Harina de grillos. Preparados hechos de arvejas libres de sabor a arvejas. Restos alimenticios que no son otra cosa que sobras de restaurantes y hoteles a las que se les ofrece una segunda oportunidad. Los maravillosos e inexplorados reinos Fungi y Chromista. Las señoras paquetas que enseñan a no desperdiciar nada, y eso incluye preservar mediante procedimientos carísimos los descartes de absolutamente cualquier cosa, que luego se almacenarán como se pueda y se verá qué uso darles. Los nuevos hábitos alimentarios forman parte de un delirio global que al mismo tiempo nos estimula a consumir alimentos de cualquier parte del mundo en cualquier época del año y a presumir de palabras como cercanías. A promocionar cualquier sopa o guiso de los de toda la vida preparados en locales que llevan nombres evocadores como almacén, provisión, abasto o comedor (pero también tasca o taberna, e incluso el porteño bodegón) y se venden a precios por porción que superan el costo de una olla que rinde 20 porciones por lo menos. Queremos todo. Lo justificamos con argumentos diversos y transitamos nuestro deseo tilingo de forma aproblemática, como si la coartada nostálgica pudiera considerarse revolucionaria o, al menos, democrática.
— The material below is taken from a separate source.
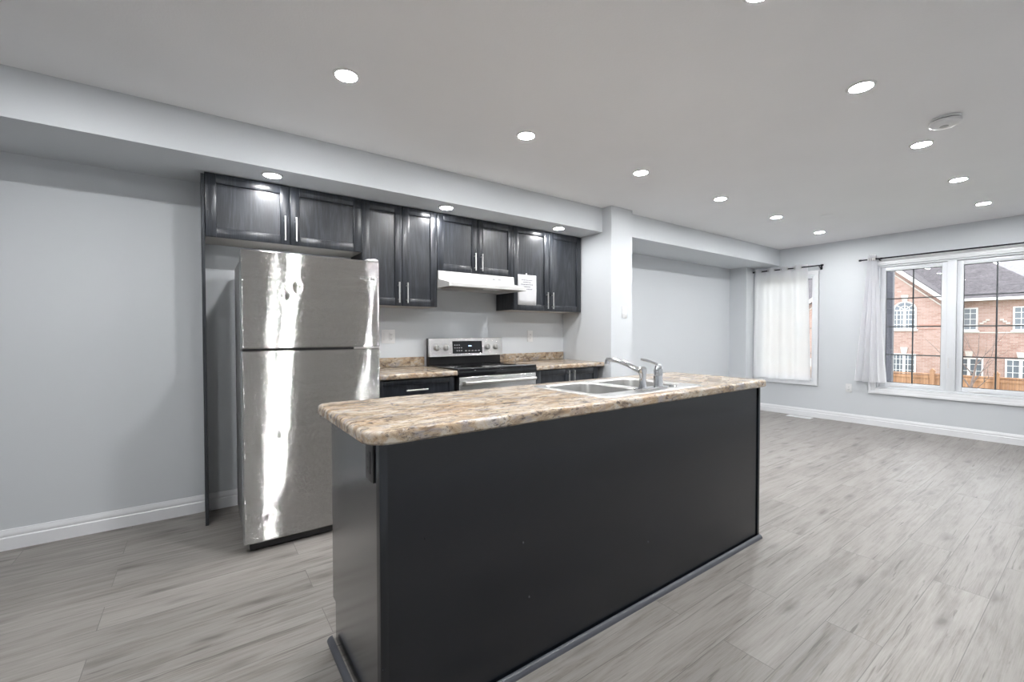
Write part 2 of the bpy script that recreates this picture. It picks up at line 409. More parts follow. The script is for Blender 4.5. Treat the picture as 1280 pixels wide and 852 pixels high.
def glazing(parent, y0, y1, z0, z1, cols, rows, x=7.075):
    obj('pane', MB().box(x, x+.004, y0-.004, y1+.004, z0-.004, z1+.004), M_GLASS, parent)
    mb = MB(); frame4(mb, x-.006, x-.001, y0, y1, z0, z1, .006, 0); obj('gasket', mb, M_GASKET, parent)
    if cols > 1 or rows > 1:
        mb = MB()
        for c in range(1, cols): y = y0+(y1-y0)*c/cols; mb.box(x+.006, x+.012, y-.007, y+.007, z0, z1)
        for r in range(1, rows): z = z0+(z1-z0)*r/rows; mb.box(x+.0055, x+.0125, y0, y1, z-.0065, z+.0065)
        obj('muntin_grid', mb, M_GRILLE, parent)

win1 = bpy.data.objects.new('window_1', None); COL.objects.link(win1); win1.location = (XW, 2.857, .515)
tag(win1, 'small white framed window half covered by sheer curtain', 'window', kind='structure')
casing(win1, *W1, .053)
mb = MB(); frame4(mb, 7.02, 7.15, W1[0]+.001, W1[1]-.001, W1[2]+.001, W1[3]-.001, .022); obj('window_frame', mb, M_VINYL, win1)
mb = MB(); frame4(mb, 7.05, 7.10, W1[0]+.0235, W1[1]-.0235, W1[2]+.0235, W1[3]-.0235, .022); obj('sash', mb, M_VINYL, win1)
glazing(win1, W1[0]+.0455, W1[1]-.0455, W1[2]+.0455, W1[3]-.0455, 2, 4)

win2 = bpy.data.objects.new('window_2', None); COL.objects.link(win2); win2.location = (XW, 1.1, .49)
tag(win2, 'large white double casement window looking out on brick houses', 'window', kind='structure')
casing(win2, *W2, .076)
mb = MB(); frame4(mb, 7.02, 7.15, W2[0]+.001, W2[1]-.001, W2[2]+.001, W2[3]-.001, .02); mb.box(7.018, 7.15, 1.0835, 1.1605, W2[2]+.021, W2[3]-.021, .003)
obj('window_frame', mb, M_VINYL, win2)
for y0, y1 in ((1.1612, 1.7715), (.4735, 1.0828)):
    wd = .050
    mb = MB(); frame4(mb, 7.045, 7.10, y0, y1, W2[2]+.0235, W2[3]-.0235, wd, .004); so = obj('sash', mb, M_VINYL, win2)
    glazing(win2, y0+wd, y1-wd, W2[2]+.0235+wd, W2[3]-.0235-wd, 2, 4)
    mb = MB().box(7.032, 7.0445, (y0+y1)/2+.08, (y0+y1)/2+.20, W2[2]+.024, W2[2]+.040, .003); mb.tube([(7.03, (y0+y1)/2+.12, W2[2]+.036), (7.018, (y0+y1)/2+.08, W2[2]+.044), (7.018, (y0+y1)/2+.03, W2[2]+.044)], .005)
    obj('crank_handle', mb, M_PLASTIC, win2)
mb = MB().box(7.006, 7.0175, 1.135, 1.146, .78, .90, .003); obj('sash_latch', mb, M_PLASTIC, win2)

# ------------------------------------------------------------------ downlights
LGRP_C, LGRP_B = 'recessed lights in the main ceiling', 'recessed lights under the kitchen bulkhead'
def make_light(loc, label, group):
    t = thing('recessed_downlight', loc, label, 'ceiling light', group)
    x, y, z = loc
    obj('trim_ring', MB().lathe(loc, [(.048, -.001), (.048, -.006), (.058, -.005), (.062, -.001)]), M_PLASTIC, t)
    obj('lens', MB().lathe(loc, [(.0475, -.0015), (.0475, -.0045), (.042, -.006), (.0001, -.0065)]), M_LENS, t)
    return t
far = ['third from the refrigerator side', 'fourth from the refrigerator side']
spots = [
 ((.583, 2.162), 'round lit ceiling light above the gap between refrigerator and island'),
 ((1.665, 2.165), 'round lit ceiling light in front of the range, above the island sink'),
 ((2.763, 2.153), 'round lit ceiling light nearest the projecting wall column'),
 ((3.894, 2.145), 'round lit ceiling light just past the column, first of three beside the bulkhead'),
 ((4.998, 2.14), 'round lit ceiling light middle of three over the living room beside the bulkhead'),
 ((6.179, 2.15), 'round lit ceiling light nearest the curtained small window'),
 ((2.699, .767), 'largest lit ceiling light at upper right of photo, before the smoke detector'),
 ((3.841, .767), 'round lit ceiling light right beside the smoke detector'),
 ((4.966, .767), 'round lit ceiling light second from large window, in the row with the smoke detector'),
 ((6.078, .767), 'round lit ceiling light nearest the large casement window'),
 ((1.65, .767), 'round lit ceiling light above the camera side of the island, at photo top edge'),
 ((.55, .767), 'round lit ceiling light over the near end of the island'),
 ((-.52, 2.16), 'round lit ceiling light over the empty floor left of the refrigerator'),
 ((-.52, .767), 'round lit ceiling light beyond the island end, away from the cabinets')]
first = None
_l = obj('lens', MB().lathe((0, 0, 0), [(.0475, -.0015), (.0475, -.0045), (.042, -.006), (.0001, -.0065)]), M_LENS2); LENS2 = _l.data; bpy.data.objects.remove(_l)
for (x, y), lb in spots:
    if first is None: first = make_light((x, y, ZC), lb, LGRP_C)
    else:
        c = copy_tree(first); c.location = (x, y, ZC); c['label'] = lb
for x, lb in ((.384, 'small lit bulkhead light above the cabinet over the refrigerator'), (1.598, 'small lit bulkhead light above the left edge of the range hood'), (2.785, 'small lit bulkhead light above the cabinet with the taped paper')):
    c = copy_tree(first); c.location = (x, 3.115, ZB); c['label'] = lb; c['group'] = LGRP_B
    for ch in c.children:
        if ch.name.startswith('lens'): ch.data = LENS2

sd = thing('smoke_detector', (3.49, .597, ZC), 'white round smoke detector on the ceiling', 'smoke detector')
obj('mounting_base', MB().lathe((3.49, .597, ZC), [(.066, -.001), (.066, -.010), (.062, -.013)]), M_PLASTIC, sd)
obj('vent_gap', MB().lathe((3.49, .597, ZC), [(.061, -.0125), (.061, -.018)]), M_GASKET, sd)
obj('cover', MB().lathe((3.49, .597, ZC), [(.066, -.0175), (.070, -.021), (.069, -.033), (.055, -.044), (.03, -.047), (.0001, -.047)]), M_PLASTIC, sd)
mb = MB().lathe((3.48, .60, ZC), [(.020, -.0468), (.020, -.050), (.014, -.052), (.0001, -.052)])
obj('test_button', mb, M_DIMGREY, sd)
o = obj('ceiling_cover_plate', MB().lathe((5.355, 1.80, ZC), [(.062, -.0005), (.062, -.004), (.055, -.006), (.0001, -.006)]), M_CEIL, at=(5.355, 1.80, ZC))
tag(o, 'flat round blank cover plate on the living-room ceiling', 'cover plate')

# ------------------------------------------------------------------ kitchen cabinets
def shaker(x0, x1, z0, z1, y, t=.02, rail=.058, sgn=1):
    """front face at y; sgn=1: faces -Y"""
    y1 = y+sgn*t; rec = y+sgn*.011; mb = MB(); g = lambda a, b: (min(a, b), max(a, b))
    mb.box(x0+rail-.004, x1-rail+.004, *g(rec, y1-sgn*.002), z0+rail-.004, z1-rail+.004)
    b = .0035
    mb.box(x0, x0+rail, *g(y, y1), z0, z1, b); mb.box(x1-rail, x1, *g(y, y1), z0, z1, b)
    mb.box(x0+rail-.001, x1-rail+.001, *g(y+sgn*.0004, y1), z0, z0+rail, b); mb.box(x0+rail-.001, x1-rail+.001, *g(y+sgn*.0004, y1), z1-rail, z1, b)
    return mb
def pull(x, y, z0, z1, sgn=1):
    mb = MB().cyl((x, y-sgn*.028, z0), (x, y-sgn*.028, z1), .006, seg=14)
    for z in (z0+.025, z1-.025): mb.cyl((x, y-sgn*.0005, z), (x, y-sgn*.028, z), .0045, seg=10)
    return mb
def pull_h(x0, x1, y, z):
    mb = MB().cyl((x0, y-.028, z), (x1, y-.028, z), .006, seg=14)
    for x in (x0+.025, x1-.025): mb.cyl((x, y-.0005, z), (x, y-.028, z), .0045, seg=10)
    return mb
YU = 3.2686
def upper(x0, xm, x1, z0, z1, label, hz):
    t = thing('upper_cabinet', ((x0+x1)/2, YK, z0), label, 'cabinet', 'dark upper cabinets under the bulkhead')
    mb = MB().box(x0+.0005, x1-.0005, YU+.0212, YK-.002, z0+.004, z1)
    obj('body', mb, M_OAK, t)
    obj('bottom_panel', MB().box(x0+.002, x1-.002, YU+.0225, YK-.002, z0-.001, z0+.0035), M_MELAMINE, t, label='pale underside panel')
    for a, b, hx in ((x0, xm, xm-.034), (xm, x1, xm+.034)):
        d = obj('door', shaker(a+.0015, b-.0015, z0, z1-.004, YU), M_OAK, t)
        obj('handle', pull(hx, YU, z0+.022, z0+.022+hz), M_NICKEL, d, label='brushed nickel bar handle')
    return t
ZT = 2.1825
upper(.0350, .5061, .9819, 1.788, ZT, 'wide short dark upper cabinet above the refrigerator', .16)
upper(.9819, 1.2932, 1.5929, 1.404, ZT, 'tall dark upper cabinet between refrigerator cabinet and range hood', .16)
upper(1.5929, 1.9799, 2.3648, 1.708, ZT, 'short dark upper cabinet directly above the white range hood', .15)
uc = upper(2.3648, 2.7965, 3.2293, 1.404, ZT, 'tall dark upper cabinet right of the hood with a paper taped on', .16)
obj('filler_strip', MB().box(3.2298, 3.2440, 3.285, 3.50, 1.404, ZT), M_OAK, uc)

o = obj('tall_end_panel', MB().box(.0165, .0345, 3.272, YK-.018, .0, 2.168, .0015, 1).box(.0170, .0340, YK-.0175, YK-.001, .118, 2.168), M_OAK, at=(.0255, 3.4, 0))
tag(o, 'tall narrow dark wood end panel left of the refrigerator', 'end panel')

# paper notice on the right-hand upper cabinet
pn = thing('paper_notice', (2.52, YU, 1.458), 'white printed paper notice taped to the right upper cabinet door', 'notice')
mb = MB(); yp = YU-.0012
mb.grid(lambda u, v: (2.412+.219*u, yp-.001-.004*(u**6)*(1-abs(2*v-1)), 1.455+.282*v-.004*u*0), 12, 6)
sh = obj('sheet', mb, M_PAPER, pn)
sol = sh.modifiers.new('thickness', 'SOLIDIFY'); sol.thickness = .0006
mb = MB()
for row, (wd, z) in enumerate(((.13, 1.688), (.095, 1.668), (.145, 1.647), (.078, 1.626), (.12, 1.604))):
    x = 2.521-wd/2
    while x < 2.521+wd/2:
        l = random.uniform(.006, .016); mb.box(x, min(x+l, 2.521+wd/2), yp-.0024, yp-.0016, z-.0035, z+.0035); x += l+.004
obj('printed_lines', mb, M_INK, pn, label='blurred grey printed lines')
obj('tape', MB().box(2.505, 2.522, yp-.0022, yp+.0002, 1.728, 1.752), M_PLASTIC, pn)

# base cabinets
ZK0, ZK1 = .867, .905           # kitchen worktop
YD = 2.955
bc = thing('base_cabinet', (1.285, YK, 0), 'dark base cabinet with drawer between refrigerator and range', 'cabinet', 'dark base cabinets along the kitchen wall')
obj('body', MB().box(.985, 1.592, YD+.021, YK-.02, .10, ZK0-.001), M_OAK, bc)
obj('toe_kick', MB().box(.985, 1.592, YD+.09, YD+.105, .0, .0995), M_BLACK, bc)
d = obj('drawer', shaker(.988, 1.572, .70, .858, YD, rail=.038), M_OAK, bc)
obj('handle', pull_h(1.184, 1.349, YD, .783), M_NICKEL, d, label='brushed nickel bar handle')
d = obj('door', shaker(.988, 1.572, .112, .696, YD), M_OAK, bc)
obj('handle', pull(1.538, YD, .50, .66), M_NICKEL, d)
bc = thing('base_cabinet', (2.77, YK, 0), 'dark two-door base cabinet right of the range, beside the column', 'cabinet', 'dark base cabinets along the kitchen wall')
obj('body', MB().box(2.372, 3.172, YD+.021, YK-.02, .10, ZK0-.001), M_OAK, bc)
obj('toe_kick', MB().box(2.372, 3.172, YD+.09, YD+.105, .0, .0995), M_BLACK, bc)
for a, b, hx in ((2.374, 2.782, 2.750), (2.784, 3.150, 2.818)):
    d = obj('door', shaker(a, b, .112, .862, YD), M_OAK, bc); obj('handle', pull(hx, YD, .69, .848), M_NICKEL, d, label='brushed nickel bar handle')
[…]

Para aprovechar la cáscara de cebolla, sin ir más lejos, una señora regia con canales en varias plataformas nos muestra que basta con dejar el horno al mínimo y sin cerrar durante unas cuantas horas, hasta que pierdan toda la humedad. Eso si no tenemos un desecador, claro. Después podemos moler eso, pulverizarlo y guardarlo en la despensa para cuando nos venga bien espolvorear alguna cosa. Es fácil y es noble, porque habiendo tanta gente con hambre sería contrario a la ética tirar la cáscara de la cebolla.

Por otra parte, con una ceguera moral más enclavada en la costumbre, arrastramos una forma de tratar la cuestión animal que se hunde en aquellos días en que los sabios de Occidente no habían visto nunca de cerca un mono o un rinoceronte pero, afirmados en taxonomías creadas por oposición a “lo humano”, podían hablar de ellos como se habla de las máquinas o las cosas en general. La observación, dice Jorge Fierro en su libro, del que publicamos el capítulo 1, viene precedida por la teoría.

Sobre capitalismo se habla poco, pero adivinen qué: no es sino su naturalización, su indiferenciación de “la economía” lo que pone a vacas, chanchos, perros, gatos, paltas, quinoa, soja y açaí a funcionar como recursos hiperexplotables, sin consideraciones ambientales, éticas o sociales de ningún tipo. Si hay que desertificar un país para que todo el mundo tenga su palta, se hará. Si hay que devolverle el verdor a Europa y salir a buscar proteínas al tercer mundo, se hará. Si debemos volvernos esclavos, no lo duden, se hará. Ya se está haciendo. Ya está hecho.

Por otra parte, también ocurre que la capacidad de simbolizar —justamente eso que nos definía como humanos— flaquea desde hace tiempo. En este número tenemos unos cuantos artículos que hablan de lenguaje, de escritura, del lugar del yo, de verdad literaria, de la posibilidad de la ficción.

Las líneas entre todos estos asuntos piden el esfuerzo de unir y encontrar el sentido. Adelante.